Stored dataset items:
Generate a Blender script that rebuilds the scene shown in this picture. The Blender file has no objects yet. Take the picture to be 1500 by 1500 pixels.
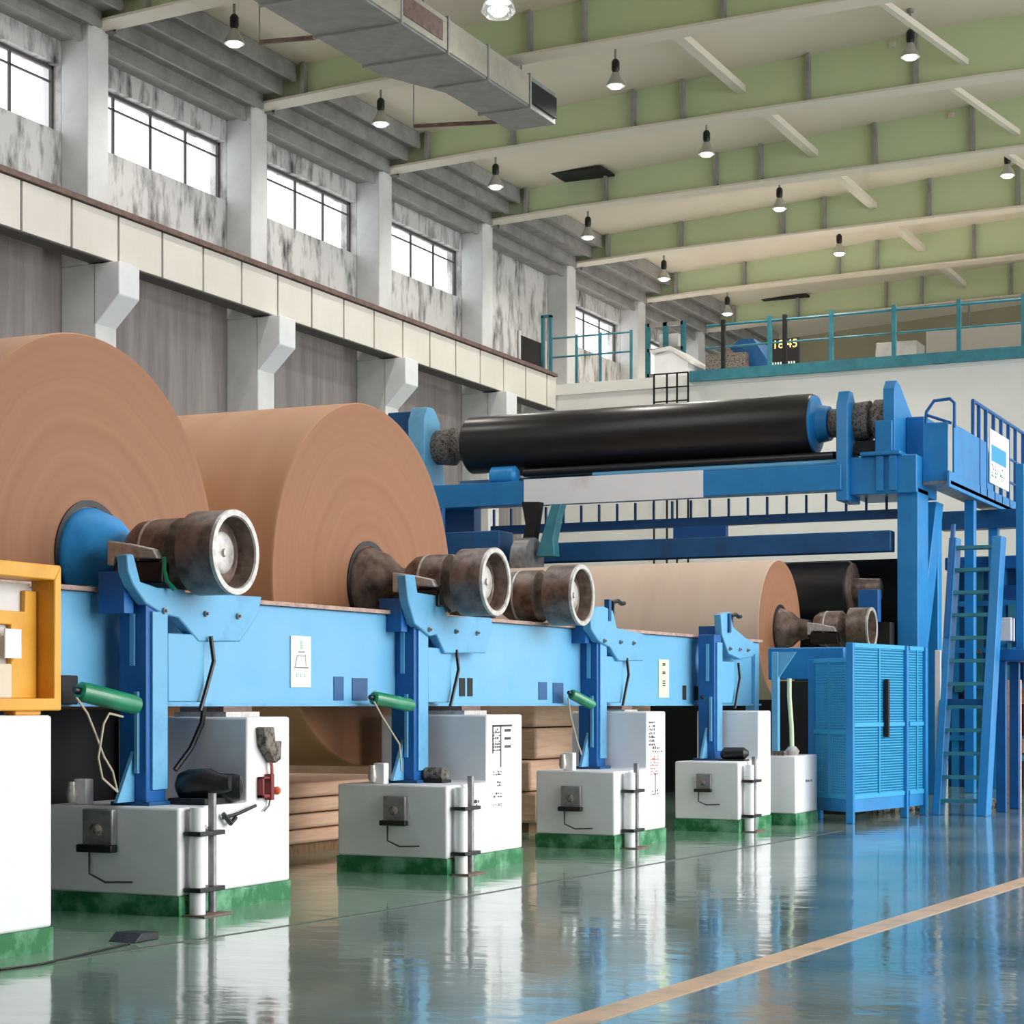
import bpy, math, random
from mathutils import Vector, Matrix
random.seed(7)
PI = math.pi
C = bpy.context.scene.collection
SC = bpy.context.scene

# ------------------------------------------------------------------ camera, world, sun, exposure
EYE, FPX, HX, HY, TH = 1.6, 2900.0, 750.0, 1032.0, math.atan(1360.0/2900.0)
s_, c_ = math.sin(TH), math.cos(TH)
cam_d = bpy.data.cameras.new('camera'); cam = bpy.data.objects.new('camera', cam_d); C.objects.link(cam)
cam_d.sensor_width = 36; cam_d.lens = 36*FPX/1500; cam_d.shift_y = (HY-750)/1500; cam_d.clip_end = 400
cam.location = (0, 0, EYE); cam.rotation_euler = (PI/2, 0, TH)
SC.camera = cam
SC.view_settings.view_transform = 'Standard'; SC.view_settings.look = 'None'
SC.view_settings.gamma = 1; SC.view_settings.use_curve_mapping = False
SC.view_settings.exposure = 0.18
w = bpy.data.worlds.new('sky'); SC.world = w; w.use_nodes = True
bg = w.node_tree.nodes['Background']; bg.inputs[0].default_value = (0.93, 0.97, 1.0, 1); bg.inputs[1].default_value = 2.3
sun_d = bpy.data.lights.new('sun', 'SUN'); sun_d.energy = 2.6; sun_d.angle = math.radians(50); sun_d.color = (1, .97, .92)
sun = bpy.data.objects.new('sun', sun_d); C.objects.link(sun)
sun.location = (20, -5, 12)
sun.rotation_euler = Vector((-1.0, -0.22, -0.45)).to_track_quat('-Z', 'Y').to_euler()

# ------------------------------------------------------------------ helpers
def S(r, g, b):
    f = lambda v: (v/255/12.92) if v/255 <= .04045 else ((v/255+.055)/1.055)**2.4
    return (f(r), f(g), f(b))
def ray(px, py):
    u = (px-HX)/FPX
    return (-s_+c_*u, c_+s_*u, (HY-py)/FPX)
def pX(px, py, X):                      # the point of the vertical plane X = const seen at that spot
    a = ray(px, py); d = X/a[0]; return (X, d*a[1], EYE+d*a[2])
def pY(px, py, Y):
    a = ray(px, py); d = Y/a[1]; return (d*a[0], Y, EYE+d*a[2])
def pZ(px, py, Z):
    a = ray(px, py); d = (Z-EYE)/a[2]; return (d*a[0], d*a[1], Z)

class MB:
    def __init__(self): self.v = []; self.f = []; self.m = []
    def add(self, vs, fs, m=0):
        n = len(self.v); self.v += [tuple(p) for p in vs]
        for f in fs: self.f.append(tuple(i+n for i in f)); self.m.append(m)
        return self
    def box(self, x0, x1, y0, y1, z0, z1, m=0):
        x0, x1 = min(x0, x1), max(x0, x1); y0, y1 = min(y0, y1), max(y0, y1); z0, z1 = min(z0, z1), max(z0, z1)
        vs = [(x, y, z) for z in (z0, z1) for y in (y0, y1) for x in (x0, x1)]
        return self.add(vs, [(0, 2, 3, 1), (4, 5, 7, 6), (0, 1, 5, 4), (2, 6, 7, 3), (0, 4, 6, 2), (1, 3, 7, 5)], m)
    def prism(self, pts, off, m=0):
        n = len(pts); o = Vector(off)
        a = [Vector(p) for p in pts]
        nrm = Vector((0, 0, 0))
        for i in range(n): nrm += a[i].cross(a[(i+1) % n])
        if nrm.dot(o) > 0: a = a[::-1]
        vs = a+[p+o for p in a]
        fs = [tuple(range(n)), tuple(range(2*n-1, n-1, -1))]
        fs += [((i+1) % n, i, n+i, n+(i+1) % n) for i in range(n)]
        return self.add(vs, fs, m)
    def px(self, yz, x0, x1, m=0): return self.prism([(x0, y, z) for y, z in yz], (x1-x0, 0, 0), m)
    def py(self, xz, y0, y1, m=0): return self.prism([(x, y0, z) for x, z in xz], (0, y1-y0, 0), m)
    def pz(self, xy, z0, z1, m=0): return self.prism([(x, y, z0) for x, y in xy], (0, 0, z1-z0), m)
    def lathe(self, o, ax, prof, seg=40, m=0, caps=True):
        ax = Vector(ax).normalized(); t = Vector((0, 0, 1)) if abs(ax.z) < .9 else Vector((0, 1, 0))
        e = ax.cross(t).normalized(); g = ax.cross(e); o = Vector(o)
        vs = []; fs = []
        for t_, r in prof:
            for k in range(seg):
                a = 2*PI*k/seg; vs.append(o+ax*t_+(e*math.cos(a)+g*math.sin(a))*max(r, 1e-4))
        n = len(prof)
        for i in range(n-1):
            for k in range(seg):
                k2 = (k+1) % seg; fs.append((i*seg+k, i*seg+k2, (i+1)*seg+k2, (i+1)*seg+k))
        if caps: fs.append(tuple(range(seg-1, -1, -1))); fs.append(tuple((n-1)*seg+k for k in range(seg)))
        return self.add(vs, fs, m)
    def cyl(self, a, b, r, seg=14, m=0):
        a = Vector(a); b = Vector(b); return self.lathe(a, b-a, [(0, r), ((b-a).length, r)], seg, m)
    def bar(self, a, b, w, h, m=0):       # a square bar from a to b
        a = Vector(a); b = Vector(b); d = (b-a).normalized()
        t = Vector((0, 0, 1)) if abs(d.z) < .95 else Vector((0, 1, 0))
        e = d.cross(t).normalized()*w/2; g = e.cross(d).normalized()*h/2
        vs = [a-e-g, a+e-g, a+e+g, a-e+g, b-e-g, b+e-g, b+e+g, b-e+g]
        return self.add(vs, [(0, 1, 2, 3), (7, 6, 5, 4), (0, 4, 5, 1), (1, 5, 6, 2), (2, 6, 7, 3), (3, 7, 4, 0)], m)
    def tube(self, pts, r, seg=8, m=0):
        P = [Vector(p) for p in pts]; vs = []; fs = []; n = len(P)
        pe = None
        for i, p in enumerate(P):
            d = (P[min(i+1, n-1)]-P[max(i-1, 0)]).normalized()
            if pe is None:
                t = Vector((0, 0, 1)) if abs(d.z) < .9 else Vector((1, 0, 0)); e = d.cross(t).normalized()
            else: e = (pe-d*pe.dot(d)).normalized()
            pe = e; g = d.cross(e)
            for k in range(seg):
                a = 2*PI*k/seg; vs.append(p+(e*math.cos(a)+g*math.sin(a))*r)
        for i in range(n-1):
            for k in range(seg):
                k2 = (k+1) % seg; fs.append((i*seg+k, i*seg+k2, (i+1)*seg+k2, (i+1)*seg+k))
        fs.append(tuple(range(seg-1, -1, -1))); fs.append(tuple((n-1)*seg+k for k in range(seg)))
        return self.add(vs, fs, m)
    def build(self, name, mats, parent=None, bev=0, origin=None, ang=35):
        if not isinstance(mats, (list, tuple)): mats = [mats]
        me = bpy.data.meshes.new(name)
        if parent is None and origin is None:
            xs, ys, zs = zip(*self.v); origin = ((min(xs)+max(xs))/2, (min(ys)+max(ys))/2, min(zs))
        base = Vector((0, 0, 0)); p = parent
        while p is not None: base += p.location; p = p.parent
        o3 = Vector(origin) if origin is not None else base
        me.from_pydata([Vector(v)-o3 for v in self.v], [], self.f)
        for m in mats: me.materials.append(m)
        me.polygons.foreach_set('material_index', self.m)
        me.polygons.foreach_set('use_smooth', [True]*len(self.f))
        me.update(); me.set_sharp_from_angle(angle=math.radians(ang))
        o = bpy.data.objects.new(name, me); C.objects.link(o)
        o.location = o3-base
        if parent is not None: o.parent = parent
        if bev:
            b = o.modifiers.new('bevel', 'BEVEL'); b.width = bev; b.segments = 2; b.limit_method = 'ANGLE'; b.angle_limit = math.radians(40); b.harden_normals = False
        return o
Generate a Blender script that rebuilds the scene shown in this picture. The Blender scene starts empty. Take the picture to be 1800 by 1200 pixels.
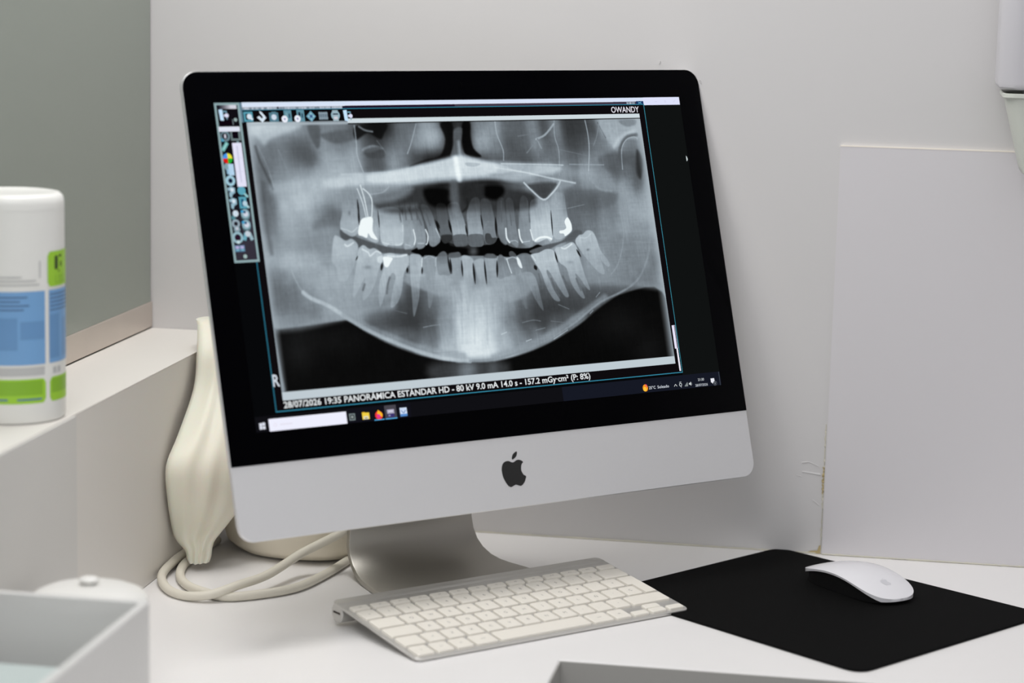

§ DESCRIPTION OF THE TASK:
Please quote exactly the run of lines that starts the entries and ends at the line containing "a = ray(px, py); d = (Z-EYE)/a[2];", leaving out every picture.

§ SOLUTION FOR THIS EXERCISE:
Generate a Blender script that rebuilds the scene shown in this picture. The Blender file has no objects yet. Take the picture to be 1500 by 1500 pixels.
import bpy, math, random
from mathutils import Vector, Matrix
random.seed(7)
PI = math.pi
C = bpy.context.scene.collection
SC = bpy.context.scene

# ------------------------------------------------------------------ camera, world, sun, exposure
EYE, FPX, HX, HY, TH = 1.6, 2900.0, 750.0, 1032.0, math.atan(1360.0/2900.0)
s_, c_ = math.sin(TH), math.cos(TH)
cam_d = bpy.data.cameras.new('camera'); cam = bpy.data.objects.new('camera', cam_d); C.objects.link(cam)
cam_d.sensor_width = 36; cam_d.lens = 36*FPX/1500; cam_d.shift_y = (HY-750)/1500; cam_d.clip_end = 400
cam.location = (0, 0, EYE); cam.rotation_euler = (PI/2, 0, TH)
SC.camera = cam
SC.view_settings.view_transform = 'Standard'; SC.view_settings.look = 'None'
SC.view_settings.gamma = 1; SC.view_settings.use_curve_mapping = False
SC.view_settings.exposure = 0.18
w = bpy.data.worlds.new('sky'); SC.world = w; w.use_nodes = True
bg = w.node_tree.nodes['Background']; bg.inputs[0].default_value = (0.93, 0.97, 1.0, 1); bg.inputs[1].default_value = 2.3
sun_d = bpy.data.lights.new('sun', 'SUN'); sun_d.energy = 2.6; sun_d.angle = math.radians(50); sun_d.color = (1, .97, .92)
sun = bpy.data.objects.new('sun', sun_d); C.objects.link(sun)
sun.location = (20, -5, 12)
sun.rotation_euler = Vector((-1.0, -0.22, -0.45)).to_track_quat('-Z', 'Y').to_euler()

# ------------------------------------------------------------------ helpers
def S(r, g, b):
    f = lambda v: (v/255/12.92) if v/255 <= .04045 else ((v/255+.055)/1.055)**2.4
    return (f(r), f(g), f(b))
def ray(px, py):
    u = (px-HX)/FPX
    return (-s_+c_*u, c_+s_*u, (HY-py)/FPX)
def pX(px, py, X):                      # the point of the vertical plane X = const seen at that spot
    a = ray(px, py); d = X/a[0]; return (X, d*a[1], EYE+d*a[2])
def pY(px, py, Y):
    a = ray(px, py); d = Y/a[1]; return (d*a[0], Y, EYE+d*a[2])
def pZ(px, py, Z):
    a = ray(px, py); d = (Z-EYE)/a[2]; return (d*a[0], d*a[1], Z)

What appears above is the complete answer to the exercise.